The Overture sixteenth opens with rather heavy tread – the dotted rhythms don’t really sound ideally free but the fughetto is played with careful attention to dynamic variance and the left hand is strongly shaped and animated. She takes crucial extra time in the seventeenth by which to articulate the various intoxicating voicings – impressive indeed – and the succeeding canon is again very modestly paced. Her gravity in the Allegro twentieth is palpable – and the extra time (even if no more than 10 seconds more than, say, Craig Sheppard) makes a real difference to the character of the variation. She is ostensibly quite slow in the seventh canon but keeps it flowing forward accompanied by little nuances of dynamic inflection. Strong and forcible in the Alle breve twenty-second I found that at her adopted tempo in the following variation the humour is more than a little laboured. By the eighth canon I was aware that there was sometimes a lack of differentiation of tone in the performance, that Hatto’s arching imperatives came into conflict with the individual life of each variation. Still, the moderato twenty-sixth flows evenly and there is a welcome lack of brittleness and hardening in the ninth canon – her little agogics are delightful and her potential for contrastive colouration optimum. Bluff rather than ponderous in the Allegro twenty-eighth the inner voiced trills are somewhat too recessed and whilst she is clear and precise in the Brillante twenty-ninth she is, once more, slow. The gravity she brings to the Quodlibet – spacious, considered, very slow is in itself remarkable but I found it lacked joy and surge and that the diminuendo and lengthy pause before the return of the Aria sapped the final moments of cumulative, vexatious and contrary meaning - and also of moving depth as well. Others may well feel differently and indeed differently about the whole performance.
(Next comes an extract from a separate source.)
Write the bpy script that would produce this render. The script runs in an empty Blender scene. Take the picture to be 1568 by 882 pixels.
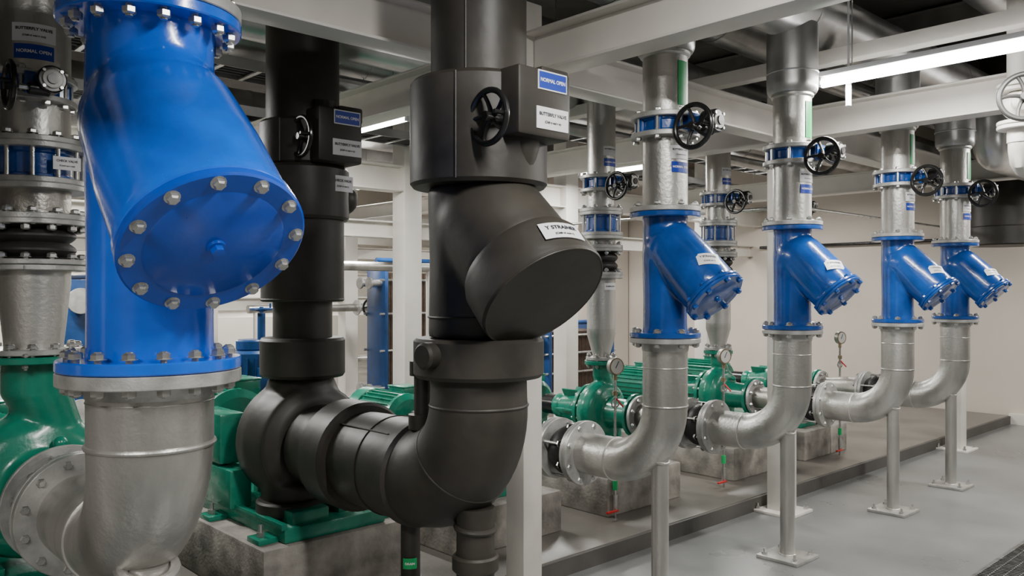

I found it a deeply pondered arch, an attempt at binding the variations through a spine of consonance but one about which I had some strong misgivings and found frustratingly uneven.

Her Chromatic Fantasia and Fugue is neither over stressed nor over pedalled. She doesn’t strive for huge dynamic gradients, instead developing some considerable intensity as the Fantasia develops and her Fugue generates a pealing grandeur. The softened dynamics of the A minor Fugue and the way she brings out the bass melody are tremendously attractive, animated by a generous romanticism.